═════ SUPPLIED MATERIAL ═════

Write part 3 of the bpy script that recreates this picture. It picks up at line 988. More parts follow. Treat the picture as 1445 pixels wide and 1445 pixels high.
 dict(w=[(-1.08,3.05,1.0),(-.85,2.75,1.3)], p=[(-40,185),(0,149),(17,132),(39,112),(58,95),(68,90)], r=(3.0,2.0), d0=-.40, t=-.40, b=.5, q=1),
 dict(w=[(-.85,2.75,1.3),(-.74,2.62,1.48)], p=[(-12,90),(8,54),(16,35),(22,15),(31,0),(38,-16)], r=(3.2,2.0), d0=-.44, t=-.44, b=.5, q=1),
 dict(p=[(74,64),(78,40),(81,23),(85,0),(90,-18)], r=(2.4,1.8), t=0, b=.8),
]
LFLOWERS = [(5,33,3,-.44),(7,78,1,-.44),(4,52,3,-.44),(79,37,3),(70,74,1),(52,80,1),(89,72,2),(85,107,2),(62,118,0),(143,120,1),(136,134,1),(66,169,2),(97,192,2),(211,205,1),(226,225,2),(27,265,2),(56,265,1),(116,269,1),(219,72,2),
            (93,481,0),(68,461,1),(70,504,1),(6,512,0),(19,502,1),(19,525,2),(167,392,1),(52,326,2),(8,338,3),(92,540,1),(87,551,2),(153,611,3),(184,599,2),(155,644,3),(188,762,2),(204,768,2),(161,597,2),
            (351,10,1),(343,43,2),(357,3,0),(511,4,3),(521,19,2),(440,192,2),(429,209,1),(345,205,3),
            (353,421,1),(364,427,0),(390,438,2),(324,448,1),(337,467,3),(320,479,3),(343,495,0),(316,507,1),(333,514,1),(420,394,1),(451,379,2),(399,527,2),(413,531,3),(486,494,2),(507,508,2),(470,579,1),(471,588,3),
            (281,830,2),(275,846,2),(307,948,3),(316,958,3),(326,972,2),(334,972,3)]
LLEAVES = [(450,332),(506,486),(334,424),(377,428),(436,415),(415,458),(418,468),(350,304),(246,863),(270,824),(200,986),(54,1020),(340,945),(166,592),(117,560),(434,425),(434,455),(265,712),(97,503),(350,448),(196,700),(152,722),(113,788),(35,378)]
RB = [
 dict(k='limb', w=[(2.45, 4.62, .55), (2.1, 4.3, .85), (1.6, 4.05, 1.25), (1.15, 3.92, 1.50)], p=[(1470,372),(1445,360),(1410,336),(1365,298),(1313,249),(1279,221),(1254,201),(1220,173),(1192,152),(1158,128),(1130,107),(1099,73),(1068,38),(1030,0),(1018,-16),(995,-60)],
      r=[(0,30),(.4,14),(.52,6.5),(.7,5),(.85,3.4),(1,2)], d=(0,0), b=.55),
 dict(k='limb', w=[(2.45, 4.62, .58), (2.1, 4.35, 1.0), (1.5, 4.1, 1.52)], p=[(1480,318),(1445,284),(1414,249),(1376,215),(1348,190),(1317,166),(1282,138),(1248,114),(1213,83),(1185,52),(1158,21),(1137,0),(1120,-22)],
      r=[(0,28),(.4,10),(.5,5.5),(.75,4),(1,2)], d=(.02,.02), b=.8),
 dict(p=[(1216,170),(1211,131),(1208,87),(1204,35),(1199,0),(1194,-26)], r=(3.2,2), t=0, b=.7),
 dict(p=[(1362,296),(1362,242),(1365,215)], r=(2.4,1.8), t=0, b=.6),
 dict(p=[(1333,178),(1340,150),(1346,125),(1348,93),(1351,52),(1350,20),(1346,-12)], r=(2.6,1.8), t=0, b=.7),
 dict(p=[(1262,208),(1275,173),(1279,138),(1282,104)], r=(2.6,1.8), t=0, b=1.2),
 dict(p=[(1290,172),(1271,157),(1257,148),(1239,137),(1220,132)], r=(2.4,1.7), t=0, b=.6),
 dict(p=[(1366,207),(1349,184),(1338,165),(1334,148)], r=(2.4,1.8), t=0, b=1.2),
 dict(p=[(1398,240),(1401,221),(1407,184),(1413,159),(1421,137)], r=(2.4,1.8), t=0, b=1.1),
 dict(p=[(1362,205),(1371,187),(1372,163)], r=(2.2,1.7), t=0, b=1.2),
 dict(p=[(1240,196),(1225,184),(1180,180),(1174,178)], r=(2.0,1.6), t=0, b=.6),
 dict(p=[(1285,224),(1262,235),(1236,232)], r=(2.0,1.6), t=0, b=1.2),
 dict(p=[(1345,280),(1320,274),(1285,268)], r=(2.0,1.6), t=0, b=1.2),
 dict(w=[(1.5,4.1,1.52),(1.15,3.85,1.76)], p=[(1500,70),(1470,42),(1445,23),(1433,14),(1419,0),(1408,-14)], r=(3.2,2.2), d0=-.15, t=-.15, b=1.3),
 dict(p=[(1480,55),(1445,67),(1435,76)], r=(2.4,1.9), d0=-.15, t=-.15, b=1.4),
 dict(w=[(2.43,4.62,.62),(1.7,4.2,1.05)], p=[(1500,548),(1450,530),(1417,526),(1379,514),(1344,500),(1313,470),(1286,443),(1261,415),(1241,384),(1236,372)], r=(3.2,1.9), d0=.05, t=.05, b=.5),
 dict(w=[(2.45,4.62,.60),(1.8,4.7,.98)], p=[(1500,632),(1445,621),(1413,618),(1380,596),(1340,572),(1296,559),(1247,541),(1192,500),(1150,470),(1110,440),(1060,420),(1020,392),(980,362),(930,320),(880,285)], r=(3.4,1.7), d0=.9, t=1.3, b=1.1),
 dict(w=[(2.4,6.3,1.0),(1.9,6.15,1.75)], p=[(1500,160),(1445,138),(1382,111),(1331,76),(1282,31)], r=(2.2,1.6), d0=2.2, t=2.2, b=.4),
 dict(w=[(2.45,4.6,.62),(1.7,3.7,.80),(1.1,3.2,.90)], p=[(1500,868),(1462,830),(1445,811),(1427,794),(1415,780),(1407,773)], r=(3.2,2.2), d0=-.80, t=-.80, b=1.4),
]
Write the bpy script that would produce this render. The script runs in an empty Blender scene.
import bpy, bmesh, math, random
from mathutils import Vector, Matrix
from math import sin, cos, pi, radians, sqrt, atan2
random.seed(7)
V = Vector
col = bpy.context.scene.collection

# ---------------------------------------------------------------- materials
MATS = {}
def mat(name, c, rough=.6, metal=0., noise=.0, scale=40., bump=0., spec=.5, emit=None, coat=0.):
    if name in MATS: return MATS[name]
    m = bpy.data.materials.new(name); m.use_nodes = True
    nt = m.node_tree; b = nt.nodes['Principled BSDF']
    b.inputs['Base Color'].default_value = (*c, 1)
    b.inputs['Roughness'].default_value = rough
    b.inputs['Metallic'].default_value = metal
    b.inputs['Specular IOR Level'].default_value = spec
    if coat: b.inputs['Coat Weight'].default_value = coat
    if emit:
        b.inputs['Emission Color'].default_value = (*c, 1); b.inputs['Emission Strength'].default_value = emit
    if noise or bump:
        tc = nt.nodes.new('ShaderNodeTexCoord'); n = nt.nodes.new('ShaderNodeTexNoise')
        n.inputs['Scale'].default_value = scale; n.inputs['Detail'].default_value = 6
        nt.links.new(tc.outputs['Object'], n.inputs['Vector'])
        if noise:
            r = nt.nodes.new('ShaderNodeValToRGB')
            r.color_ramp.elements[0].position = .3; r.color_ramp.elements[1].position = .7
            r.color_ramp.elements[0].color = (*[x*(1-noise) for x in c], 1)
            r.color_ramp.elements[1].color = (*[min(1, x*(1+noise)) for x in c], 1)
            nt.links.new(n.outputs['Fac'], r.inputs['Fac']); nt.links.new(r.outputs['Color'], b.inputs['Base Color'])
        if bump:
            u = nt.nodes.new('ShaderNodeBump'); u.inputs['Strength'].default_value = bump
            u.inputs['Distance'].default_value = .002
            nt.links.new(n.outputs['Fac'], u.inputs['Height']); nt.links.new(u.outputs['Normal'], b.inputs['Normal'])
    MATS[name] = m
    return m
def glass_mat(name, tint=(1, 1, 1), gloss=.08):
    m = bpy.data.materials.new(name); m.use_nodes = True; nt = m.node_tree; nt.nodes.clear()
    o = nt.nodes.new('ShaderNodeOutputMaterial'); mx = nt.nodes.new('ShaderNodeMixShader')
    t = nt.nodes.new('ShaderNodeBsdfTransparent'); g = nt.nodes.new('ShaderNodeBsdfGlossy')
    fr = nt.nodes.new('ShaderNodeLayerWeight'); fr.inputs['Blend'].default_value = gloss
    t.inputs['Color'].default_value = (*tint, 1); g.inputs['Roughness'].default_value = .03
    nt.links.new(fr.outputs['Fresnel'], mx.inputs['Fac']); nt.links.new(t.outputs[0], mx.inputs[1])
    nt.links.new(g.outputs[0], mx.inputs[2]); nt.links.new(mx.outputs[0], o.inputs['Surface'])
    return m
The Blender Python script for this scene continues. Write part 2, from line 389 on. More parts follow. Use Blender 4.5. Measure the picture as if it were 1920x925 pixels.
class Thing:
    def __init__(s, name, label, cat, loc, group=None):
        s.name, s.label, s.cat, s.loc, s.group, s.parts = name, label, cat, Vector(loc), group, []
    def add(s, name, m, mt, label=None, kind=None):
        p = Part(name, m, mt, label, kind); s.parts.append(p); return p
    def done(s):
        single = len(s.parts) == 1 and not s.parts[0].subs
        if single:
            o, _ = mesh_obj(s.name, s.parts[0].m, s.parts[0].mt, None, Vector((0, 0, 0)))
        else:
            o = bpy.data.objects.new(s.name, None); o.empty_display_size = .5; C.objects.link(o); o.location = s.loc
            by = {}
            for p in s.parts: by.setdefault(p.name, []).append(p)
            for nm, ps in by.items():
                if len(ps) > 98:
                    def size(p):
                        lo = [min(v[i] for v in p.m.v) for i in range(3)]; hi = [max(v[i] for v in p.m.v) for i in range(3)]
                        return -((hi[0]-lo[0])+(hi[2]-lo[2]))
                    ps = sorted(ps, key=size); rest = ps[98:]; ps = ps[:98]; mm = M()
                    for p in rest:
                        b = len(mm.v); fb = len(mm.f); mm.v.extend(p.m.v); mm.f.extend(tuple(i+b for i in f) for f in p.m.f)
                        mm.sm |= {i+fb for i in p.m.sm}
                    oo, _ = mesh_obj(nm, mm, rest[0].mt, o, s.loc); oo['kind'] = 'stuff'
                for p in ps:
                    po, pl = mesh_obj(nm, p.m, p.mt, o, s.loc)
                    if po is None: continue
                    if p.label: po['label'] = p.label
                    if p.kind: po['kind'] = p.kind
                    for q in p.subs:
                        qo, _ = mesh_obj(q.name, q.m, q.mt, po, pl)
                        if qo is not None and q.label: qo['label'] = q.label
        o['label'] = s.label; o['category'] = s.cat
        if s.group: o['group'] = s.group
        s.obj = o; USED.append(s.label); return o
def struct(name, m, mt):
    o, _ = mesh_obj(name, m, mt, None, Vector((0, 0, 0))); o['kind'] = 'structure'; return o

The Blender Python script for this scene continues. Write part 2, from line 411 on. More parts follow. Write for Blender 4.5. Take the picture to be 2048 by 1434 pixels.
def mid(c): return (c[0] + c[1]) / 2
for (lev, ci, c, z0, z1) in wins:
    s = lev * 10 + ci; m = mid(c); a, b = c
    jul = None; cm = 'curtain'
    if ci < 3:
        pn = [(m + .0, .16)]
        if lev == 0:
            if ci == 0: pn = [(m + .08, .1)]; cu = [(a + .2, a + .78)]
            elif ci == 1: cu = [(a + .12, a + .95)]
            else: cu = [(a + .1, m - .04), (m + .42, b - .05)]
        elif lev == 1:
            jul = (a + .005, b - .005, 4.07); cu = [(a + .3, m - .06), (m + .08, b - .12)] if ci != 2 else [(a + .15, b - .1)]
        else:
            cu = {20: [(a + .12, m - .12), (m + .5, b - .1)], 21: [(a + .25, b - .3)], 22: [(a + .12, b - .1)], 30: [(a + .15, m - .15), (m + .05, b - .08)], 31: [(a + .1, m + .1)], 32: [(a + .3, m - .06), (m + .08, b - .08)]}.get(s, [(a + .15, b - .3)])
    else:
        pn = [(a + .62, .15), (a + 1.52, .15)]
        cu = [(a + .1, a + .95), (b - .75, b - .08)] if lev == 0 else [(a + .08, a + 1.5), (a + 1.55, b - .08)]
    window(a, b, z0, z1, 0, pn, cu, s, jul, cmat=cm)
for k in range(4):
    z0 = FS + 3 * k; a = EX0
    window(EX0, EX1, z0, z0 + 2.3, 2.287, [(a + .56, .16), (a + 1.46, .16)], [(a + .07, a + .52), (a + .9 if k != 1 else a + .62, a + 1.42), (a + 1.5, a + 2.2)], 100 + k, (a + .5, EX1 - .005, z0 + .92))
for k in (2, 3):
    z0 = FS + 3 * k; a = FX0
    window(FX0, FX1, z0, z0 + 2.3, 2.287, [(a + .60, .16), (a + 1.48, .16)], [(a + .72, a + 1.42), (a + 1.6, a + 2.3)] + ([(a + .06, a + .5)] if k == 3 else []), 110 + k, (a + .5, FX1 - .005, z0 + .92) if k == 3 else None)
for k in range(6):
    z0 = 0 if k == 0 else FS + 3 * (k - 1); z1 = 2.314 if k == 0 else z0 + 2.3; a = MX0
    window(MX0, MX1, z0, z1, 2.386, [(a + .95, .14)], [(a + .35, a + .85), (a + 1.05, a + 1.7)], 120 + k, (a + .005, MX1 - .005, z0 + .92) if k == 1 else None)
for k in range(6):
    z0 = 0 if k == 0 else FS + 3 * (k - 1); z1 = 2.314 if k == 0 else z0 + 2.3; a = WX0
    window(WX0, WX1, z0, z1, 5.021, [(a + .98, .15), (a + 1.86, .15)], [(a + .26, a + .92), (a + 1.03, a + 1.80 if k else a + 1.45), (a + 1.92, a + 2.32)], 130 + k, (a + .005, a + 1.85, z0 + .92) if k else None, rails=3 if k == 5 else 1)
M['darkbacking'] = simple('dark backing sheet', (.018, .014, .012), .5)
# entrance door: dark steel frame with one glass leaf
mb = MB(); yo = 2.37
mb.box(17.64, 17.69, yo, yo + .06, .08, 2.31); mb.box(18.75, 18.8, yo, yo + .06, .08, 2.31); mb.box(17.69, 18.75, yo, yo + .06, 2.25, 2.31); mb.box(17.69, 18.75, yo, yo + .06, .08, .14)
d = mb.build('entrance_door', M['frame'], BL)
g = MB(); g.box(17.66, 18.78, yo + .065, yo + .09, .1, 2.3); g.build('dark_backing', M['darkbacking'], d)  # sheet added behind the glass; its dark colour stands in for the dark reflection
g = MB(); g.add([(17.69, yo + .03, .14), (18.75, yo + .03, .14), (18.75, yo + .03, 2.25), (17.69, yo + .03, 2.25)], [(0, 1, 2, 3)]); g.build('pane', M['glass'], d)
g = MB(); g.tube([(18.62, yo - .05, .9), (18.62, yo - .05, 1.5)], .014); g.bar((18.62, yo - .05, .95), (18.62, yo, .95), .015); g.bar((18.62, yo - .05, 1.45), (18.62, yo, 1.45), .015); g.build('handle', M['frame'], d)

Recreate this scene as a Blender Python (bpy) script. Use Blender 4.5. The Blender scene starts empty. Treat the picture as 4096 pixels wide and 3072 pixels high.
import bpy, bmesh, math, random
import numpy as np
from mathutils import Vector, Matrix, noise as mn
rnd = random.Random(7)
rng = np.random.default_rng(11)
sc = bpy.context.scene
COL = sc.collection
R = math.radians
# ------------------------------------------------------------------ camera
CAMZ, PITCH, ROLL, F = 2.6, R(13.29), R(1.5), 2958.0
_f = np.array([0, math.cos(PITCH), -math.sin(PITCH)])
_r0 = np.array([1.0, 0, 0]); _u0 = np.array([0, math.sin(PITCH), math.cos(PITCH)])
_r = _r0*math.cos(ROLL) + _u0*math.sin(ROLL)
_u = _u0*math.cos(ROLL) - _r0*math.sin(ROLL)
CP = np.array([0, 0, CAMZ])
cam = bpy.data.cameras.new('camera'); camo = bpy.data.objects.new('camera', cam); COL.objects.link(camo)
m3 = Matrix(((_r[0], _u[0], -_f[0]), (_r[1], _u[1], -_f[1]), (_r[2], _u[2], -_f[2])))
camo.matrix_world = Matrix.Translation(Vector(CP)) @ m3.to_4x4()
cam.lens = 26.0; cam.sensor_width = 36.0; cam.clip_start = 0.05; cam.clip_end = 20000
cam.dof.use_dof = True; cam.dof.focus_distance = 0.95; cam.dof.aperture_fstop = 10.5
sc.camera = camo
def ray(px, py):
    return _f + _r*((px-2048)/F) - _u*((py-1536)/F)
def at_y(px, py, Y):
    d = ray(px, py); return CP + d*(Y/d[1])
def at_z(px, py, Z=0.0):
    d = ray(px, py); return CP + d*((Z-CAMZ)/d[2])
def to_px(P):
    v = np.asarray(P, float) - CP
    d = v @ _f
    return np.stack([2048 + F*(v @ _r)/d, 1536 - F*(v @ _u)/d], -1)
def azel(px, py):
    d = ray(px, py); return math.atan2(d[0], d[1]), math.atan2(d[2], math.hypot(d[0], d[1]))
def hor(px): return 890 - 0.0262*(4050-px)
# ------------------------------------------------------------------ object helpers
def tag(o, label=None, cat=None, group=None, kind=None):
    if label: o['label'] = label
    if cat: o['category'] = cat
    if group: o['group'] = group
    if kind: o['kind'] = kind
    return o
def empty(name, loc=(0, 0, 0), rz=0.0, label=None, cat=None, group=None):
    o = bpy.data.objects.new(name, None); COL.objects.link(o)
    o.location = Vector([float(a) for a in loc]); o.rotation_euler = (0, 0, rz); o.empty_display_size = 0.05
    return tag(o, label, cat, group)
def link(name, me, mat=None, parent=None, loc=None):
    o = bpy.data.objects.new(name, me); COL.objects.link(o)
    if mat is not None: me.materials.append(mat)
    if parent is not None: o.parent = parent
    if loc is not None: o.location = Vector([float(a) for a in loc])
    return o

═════

▶ **WHAT YOU SHOULD DO**
The line with "Write the bpy" marks the start and the line with "col = bpy.context.scene.collection" marks the end; transcribe every line in that stretch, unchanged.

▶ **FINAL ANSWER**
Write the bpy script that would produce this render. The script runs in an empty Blender scene.
import bpy, bmesh, math, random
from mathutils import Vector, Matrix
from math import sin, cos, pi, radians, sqrt, atan2
random.seed(7)
V = Vector
col = bpy.context.scene.collection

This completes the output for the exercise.